INPUT:
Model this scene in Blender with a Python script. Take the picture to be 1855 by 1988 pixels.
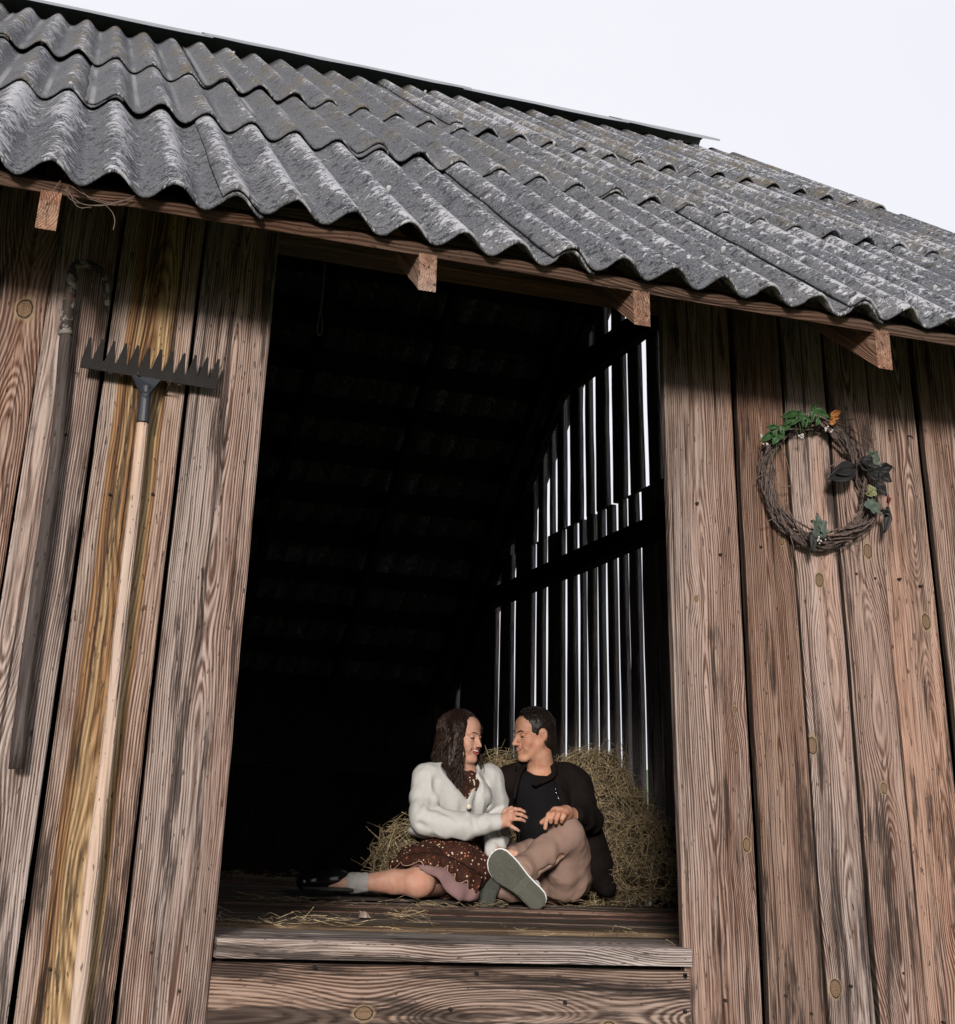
import bpy, math, random
import numpy as np
from mathutils import Vector, Matrix

random.seed(7)
rng = np.random.default_rng(7)
SC = bpy.context.scene
COL = SC.collection
for o in list(bpy.data.objects):
    bpy.data.objects.remove(o)

# ------------------------------------------------------------------ camera, sky, sun, exposure
CAM_R = np.array([[0.9513883, -0.3054510, 0.0394966],      # camera right, down, forward in the world
                  [0.1538632, 0.3602672, -0.9200726],
                  [0.2668078, 0.8814234, 0.3897517]])
CAM_C = np.array([-0.57273947, -3.35066646, 0.20481339])
CAM_F, CAM_P, PIC_W, PIC_H = 2574.0253, (829.605, 558.514), 1855.0, 1988.0
cd = bpy.data.cameras.new('camera')
cam = bpy.data.objects.new('camera', cd)
COL.objects.link(cam)
r_, d_, f_ = CAM_R
cam.matrix_world = Matrix(((r_[0], -d_[0], -f_[0], CAM_C[0]), (r_[1], -d_[1], -f_[1], CAM_C[1]),
                           (r_[2], -d_[2], -f_[2], CAM_C[2]), (0, 0, 0, 1)))
cd.sensor_fit = 'HORIZONTAL'
cd.sensor_width = 36.0
cd.lens = CAM_F / PIC_W * 36.0
cd.shift_x = (PIC_W / 2 - CAM_P[0]) / PIC_W
cd.shift_y = (CAM_P[1] - PIC_H / 2) / PIC_W
cd.clip_start = 0.05
cd.clip_end = 2000.0
SC.camera = cam

SUN_DIR = Vector((-0.42, -1.0, 0.225)).normalized()
wd = bpy.data.worlds.new('World')
SC.world = wd
wd.use_nodes = True
wt = wd.node_tree
wt.nodes.clear()
wo = wt.nodes.new('ShaderNodeOutputWorld')
bg = wt.nodes.new('ShaderNodeBackground')
bg.inputs['Strength'].default_value = 0.1
sky = wt.nodes.new('ShaderNodeTexSky')
sky.sky_type = 'NISHITA'
sky.sun_disc = False
sky.sun_elevation = math.asin(SUN_DIR.z)
sky.sun_rotation = math.atan2(SUN_DIR.x, SUN_DIR.y)
tcw = wt.nodes.new('ShaderNodeTexCoord')
cn = wt.nodes.new('ShaderNodeTexNoise')
cn.inputs['Scale'].default_value = 2.2
cn.inputs['Detail'].default_value = 4.0
cr = wt.nodes.new('ShaderNodeValToRGB')                    # thin bright overcast
cr.color_ramp.elements[0].position = 0.3
cr.color_ramp.elements[0].color = (9.2, 9.25, 9.95, 1)
cr.color_ramp.elements[1].position = 0.7
cr.color_ramp.elements[1].color = (9.8, 9.8, 10.3, 1)
mxw = wt.nodes.new('ShaderNodeMix')
mxw.data_type = 'RGBA'
mxw.inputs[0].default_value = 0.94
wt.links.new(tcw.outputs['Generated'], cn.inputs['Vector'])
wt.links.new(cn.outputs['Fac'], cr.inputs['Fac'])
wt.links.new(sky.outputs['Color'], mxw.inputs[6])
wt.links.new(cr.outputs['Color'], mxw.inputs[7])
wt.links.new(mxw.outputs[2], bg.inputs['Color'])
wt.links.new(bg.outputs['Background'], wo.inputs['Surface'])

sl = bpy.data.lights.new('sun', 'SUN')
sl.energy = 4.4
sl.angle = math.radians(9.0)                               # sun behind thin haze: soft-edged shadows
sl.color = (1.0, 0.92, 0.84)
so = bpy.data.objects.new('sun', sl)
so.rotation_euler = (-SUN_DIR).to_track_quat('-Z', 'Y').to_euler()
so.location = (-3, -8, 9)
COL.objects.link(so)

SC.view_settings.view_transform = 'Standard'
SC.view_settings.look = 'None'
SC.view_settings.exposure = 0.0
SC.view_settings.gamma = 1.0
SC.view_settings.use_curve_mapping = False
SC.render.engine = 'CYCLES'
SC.cycles.max_bounces = 6
SC.cycles.diffuse_bounces = 4


# ------------------------------------------------------------------ helpers
def at(px, py, axis, val):
    """world point seen at photo pixel (px,py) on the plane  coordinate[axis] = val"""
    d = CAM_R.T @ np.array([(px - CAM_P[0]) / CAM_F, (py - CAM_P[1]) / CAM_F, 1.0])
    t = (val - CAM_C[axis]) / d[axis]
    return CAM_C + t * d


def depth(p):
    return float(CAM_R[2] @ (np.asarray(p, float) - CAM_C))


WLOC = {}


def adopt(o, parent, mat=None):
    """link o under parent (parents are never rotated); mat is o's world matrix"""
    COL.objects.link(o)
    m = mat if mat is not None else Matrix.Identity(4)
    if parent is not None:
        o.parent = parent
        o.matrix_parent_inverse = Matrix.Translation(-WLOC[parent.name])
    o.matrix_basis = m
    WLOC[o.name] = m.to_translation()
    return o


def empty(name, parent=None, loc=(0, 0, 0), label=None, cat=None, group=None, kind=None):
    o = bpy.data.objects.new(name, None)
    o.empty_display_size = 0.1
    adopt(o, parent, Matrix.Translation(Vector(loc)))
    return tag(o, label, cat, group, kind)


def tag(o, label=None, cat=None, group=None, kind=None):
    if label: o['label'] = label
    if cat: o['category'] = cat
    if group: o['group'] = group
    if kind: o['kind'] = kind
    return o


def mesh_obj(name, verts, faces, mat, parent=None, M=None, smooth=True):
    me = bpy.data.meshes.new(name)
    v = verts.tolist() if isinstance(verts, np.ndarray) else verts
    f = faces.tolist() if isinstance(faces, np.ndarray) else faces
    me.from_pydata(v, [], f)
    if smooth:
        me.polygons.foreach_set('use_smooth', [True] * len(me.polygons))
    if mat is not None:
        me.materials.append(mat)
    me.update()
    return adopt(bpy.data.objects.new(name, me), parent, M)


class MB:
    """collects simple shapes; build() links them as one mesh"""
    def __init__(self):
        self.v, self.f = [], []

    def add(self, v, f):
        n = len(self.v)
        self.v.extend([tuple(map(float, p)) for p in v])
        self.f.extend([tuple(i + n for i in q) for q in f])

    def box(self, c, s):
        cx, cy, cz = c
        a, b, d = s[0] / 2, s[1] / 2, s[2] / 2
        v = [(cx + i * a, cy + j * b, cz + k * d) for i in (-1, 1) for j in (-1, 1) for k in (-1, 1)]
        self.add(v, [(0, 1, 3, 2), (4, 6, 7, 5), (0, 4, 5, 1), (2, 3, 7, 6), (0, 2, 6, 4), (1, 5, 7, 3)])

    def tube(self, pts, rad, n=6, cap=True):
        pts = [np.asarray(p, float) for p in pts]
        m = len(pts)
        if not hasattr(rad, '__len__'): rad = [rad] * m
        vs, up = [], np.array([0.31, 0.53, 0.79])
        for i, p in enumerate(pts):
            t = pts[min(i + 1, m - 1)] - pts[max(i - 1, 0)]
            t = t / (np.linalg.norm(t) + 1e-9)
            a = np.cross(t, up)
            if np.linalg.norm(a) < 0.1: a = np.cross(t, (1, 0, 0))
            a /= np.linalg.norm(a)
            b = np.cross(t, a)
            up = np.cross(a, t)
            for k in range(n):
                q = 2 * math.pi * k / n
                vs.append(p + rad[i] * (math.cos(q) * a + math.sin(q) * b))
        fs = [(i * n + k, i * n + (k + 1) % n, (i + 1) * n + (k + 1) % n, (i + 1) * n + k) for i in range(m - 1) for k in range(n)]
        if cap:
            fs += [tuple(range(n))[::-1], tuple(range((m - 1) * n, m * n))]
        self.add(vs, fs)

    def build(self, name, mat, parent=None, smooth=True):
        return mesh_obj(name, self.v, self.f, mat, parent, None, smooth)


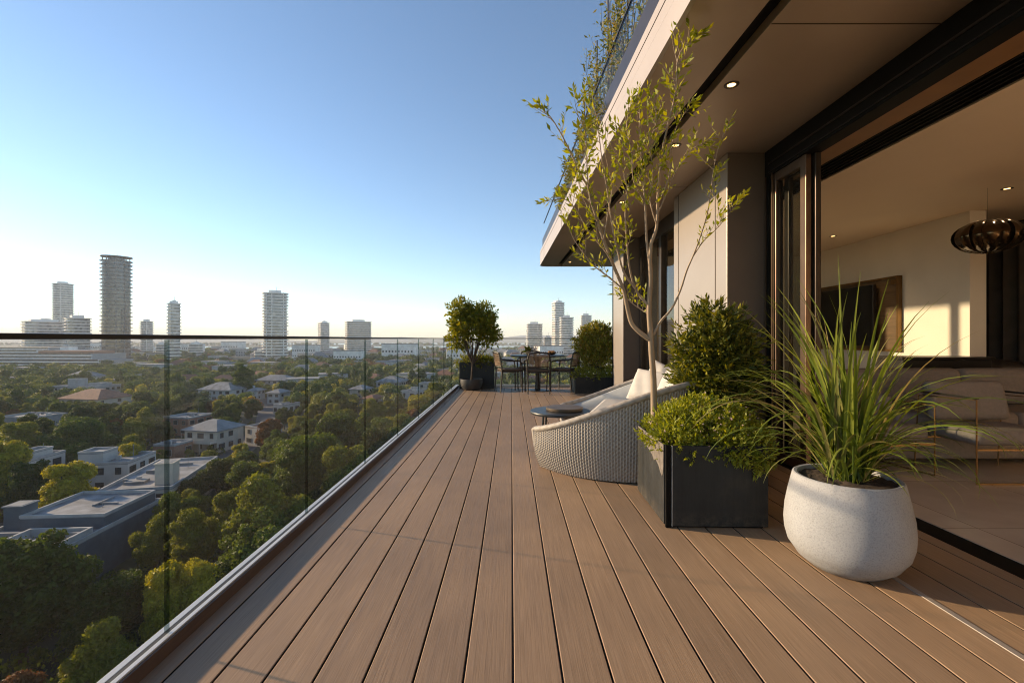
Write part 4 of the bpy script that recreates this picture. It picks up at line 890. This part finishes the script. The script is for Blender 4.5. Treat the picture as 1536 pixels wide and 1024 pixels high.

WHAT TO DO: From the entries above, output every line exactly and omit any image.

TASK RESPONSE:
Model this scene in Blender with a Python script. Take the picture to be 1855 by 1988 pixels.
import bpy, math, random
import numpy as np
from mathutils import Vector, Matrix

random.seed(7)
rng = np.random.default_rng(7)
SC = bpy.context.scene
COL = SC.collection
for o in list(bpy.data.objects):
    bpy.data.objects.remove(o)

# ------------------------------------------------------------------ camera, sky, sun, exposure
CAM_R = np.array([[0.9513883, -0.3054510, 0.0394966],      # camera right, down, forward in the world
                  [0.1538632, 0.3602672, -0.9200726],
                  [0.2668078, 0.8814234, 0.3897517]])
CAM_C = np.array([-0.57273947, -3.35066646, 0.20481339])
CAM_F, CAM_P, PIC_W, PIC_H = 2574.0253, (829.605, 558.514), 1855.0, 1988.0
cd = bpy.data.cameras.new('camera')
cam = bpy.data.objects.new('camera', cd)
COL.objects.link(cam)
r_, d_, f_ = CAM_R
cam.matrix_world = Matrix(((r_[0], -d_[0], -f_[0], CAM_C[0]), (r_[1], -d_[1], -f_[1], CAM_C[1]),
                           (r_[2], -d_[2], -f_[2], CAM_C[2]), (0, 0, 0, 1)))
cd.sensor_fit = 'HORIZONTAL'
cd.sensor_width = 36.0
cd.lens = CAM_F / PIC_W * 36.0
cd.shift_x = (PIC_W / 2 - CAM_P[0]) / PIC_W
cd.shift_y = (CAM_P[1] - PIC_H / 2) / PIC_W
cd.clip_start = 0.05
cd.clip_end = 2000.0
SC.camera = cam

SUN_DIR = Vector((-0.42, -1.0, 0.225)).normalized()
wd = bpy.data.worlds.new('World')
SC.world = wd
wd.use_nodes = True
wt = wd.node_tree
wt.nodes.clear()
wo = wt.nodes.new('ShaderNodeOutputWorld')
bg = wt.nodes.new('ShaderNodeBackground')
bg.inputs['Strength'].default_value = 0.1
sky = wt.nodes.new('ShaderNodeTexSky')
sky.sky_type = 'NISHITA'
sky.sun_disc = False
sky.sun_elevation = math.asin(SUN_DIR.z)
sky.sun_rotation = math.atan2(SUN_DIR.x, SUN_DIR.y)
tcw = wt.nodes.new('ShaderNodeTexCoord')
cn = wt.nodes.new('ShaderNodeTexNoise')
cn.inputs['Scale'].default_value = 2.2
cn.inputs['Detail'].default_value = 4.0
cr = wt.nodes.new('ShaderNodeValToRGB')                    # thin bright overcast
cr.color_ramp.elements[0].position = 0.3
cr.color_ramp.elements[0].color = (9.2, 9.25, 9.95, 1)
cr.color_ramp.elements[1].position = 0.7
cr.color_ramp.elements[1].color = (9.8, 9.8, 10.3, 1)
mxw = wt.nodes.new('ShaderNodeMix')
mxw.data_type = 'RGBA'
mxw.inputs[0].default_value = 0.94
wt.links.new(tcw.outputs['Generated'], cn.inputs['Vector'])
wt.links.new(cn.outputs['Fac'], cr.inputs['Fac'])
wt.links.new(sky.outputs['Color'], mxw.inputs[6])
wt.links.new(cr.outputs['Color'], mxw.inputs[7])
wt.links.new(mxw.outputs[2], bg.inputs['Color'])
wt.links.new(bg.outputs['Background'], wo.inputs['Surface'])

sl = bpy.data.lights.new('sun', 'SUN')
sl.energy = 4.4
sl.angle = math.radians(9.0)                               # sun behind thin haze: soft-edged shadows
sl.color = (1.0, 0.92, 0.84)
so = bpy.data.objects.new('sun', sl)
so.rotation_euler = (-SUN_DIR).to_track_quat('-Z', 'Y').to_euler()
so.location = (-3, -8, 9)
COL.objects.link(so)

SC.view_settings.view_transform = 'Standard'
SC.view_settings.look = 'None'
SC.view_settings.exposure = 0.0
SC.view_settings.gamma = 1.0
SC.view_settings.use_curve_mapping = False
SC.render.engine = 'CYCLES'
SC.cycles.max_bounces = 6
SC.cycles.diffuse_bounces = 4


# ------------------------------------------------------------------ helpers
def at(px, py, axis, val):
    """world point seen at photo pixel (px,py) on the plane  coordinate[axis] = val"""
    d = CAM_R.T @ np.array([(px - CAM_P[0]) / CAM_F, (py - CAM_P[1]) / CAM_F, 1.0])
    t = (val - CAM_C[axis]) / d[axis]
    return CAM_C + t * d


def depth(p):
    return float(CAM_R[2] @ (np.asarray(p, float) - CAM_C))


WLOC = {}


def adopt(o, parent, mat=None):
    """link o under parent (parents are never rotated); mat is o's world matrix"""
    COL.objects.link(o)
    m = mat if mat is not None else Matrix.Identity(4)
    if parent is not None:
        o.parent = parent
        o.matrix_parent_inverse = Matrix.Translation(-WLOC[parent.name])
    o.matrix_basis = m
    WLOC[o.name] = m.to_translation()
    return o


def empty(name, parent=None, loc=(0, 0, 0), label=None, cat=None, group=None, kind=None):
    o = bpy.data.objects.new(name, None)
    o.empty_display_size = 0.1
    adopt(o, parent, Matrix.Translation(Vector(loc)))
    return tag(o, label, cat, group, kind)


def tag(o, label=None, cat=None, group=None, kind=None):
    if label: o['label'] = label
    if cat: o['category'] = cat
    if group: o['group'] = group
    if kind: o['kind'] = kind
    return o


def mesh_obj(name, verts, faces, mat, parent=None, M=None, smooth=True):
    me = bpy.data.meshes.new(name)
    v = verts.tolist() if isinstance(verts, np.ndarray) else verts
    f = faces.tolist() if isinstance(faces, np.ndarray) else faces
    me.from_pydata(v, [], f)
    if smooth:
        me.polygons.foreach_set('use_smooth', [True] * len(me.polygons))
    if mat is not None:
        me.materials.append(mat)
    me.update()
    return adopt(bpy.data.objects.new(name, me), parent, M)


class MB:
    """collects simple shapes; build() links them as one mesh"""
    def __init__(self):
        self.v, self.f = [], []

    def add(self, v, f):
        n = len(self.v)
        self.v.extend([tuple(map(float, p)) for p in v])
        self.f.extend([tuple(i + n for i in q) for q in f])

    def box(self, c, s):
        cx, cy, cz = c
        a, b, d = s[0] / 2, s[1] / 2, s[2] / 2
        v = [(cx + i * a, cy + j * b, cz + k * d) for i in (-1, 1) for j in (-1, 1) for k in (-1, 1)]
        self.add(v, [(0, 1, 3, 2), (4, 6, 7, 5), (0, 4, 5, 1), (2, 3, 7, 6), (0, 2, 6, 4), (1, 5, 7, 3)])

    def tube(self, pts, rad, n=6, cap=True):
        pts = [np.asarray(p, float) for p in pts]
        m = len(pts)
        if not hasattr(rad, '__len__'): rad = [rad] * m
        vs, up = [], np.array([0.31, 0.53, 0.79])
        for i, p in enumerate(pts):
            t = pts[min(i + 1, m - 1)] - pts[max(i - 1, 0)]
            t = t / (np.linalg.norm(t) + 1e-9)
            a = np.cross(t, up)
            if np.linalg.norm(a) < 0.1: a = np.cross(t, (1, 0, 0))
            a /= np.linalg.norm(a)
            b = np.cross(t, a)
            up = np.cross(a, t)
            for k in range(n):
                q = 2 * math.pi * k / n
                vs.append(p + rad[i] * (math.cos(q) * a + math.sin(q) * b))
        fs = [(i * n + k, i * n + (k + 1) % n, (i + 1) * n + (k + 1) % n, (i + 1) * n + k) for i in range(m - 1) for k in range(n)]
        if cap:
            fs += [tuple(range(n))[::-1], tuple(range((m - 1) * n, m * n))]
        self.add(vs, fs)

    def build(self, name, mat, parent=None, smooth=True):
        return mesh_obj(name, self.v, self.f, mat, parent, None, smooth)


Write part 4 of the bpy script that recreates this picture. It picks up at line 890. This part finishes the script. The script is for Blender 4.5. Treat the picture as 1536 pixels wide and 1024 pixels high.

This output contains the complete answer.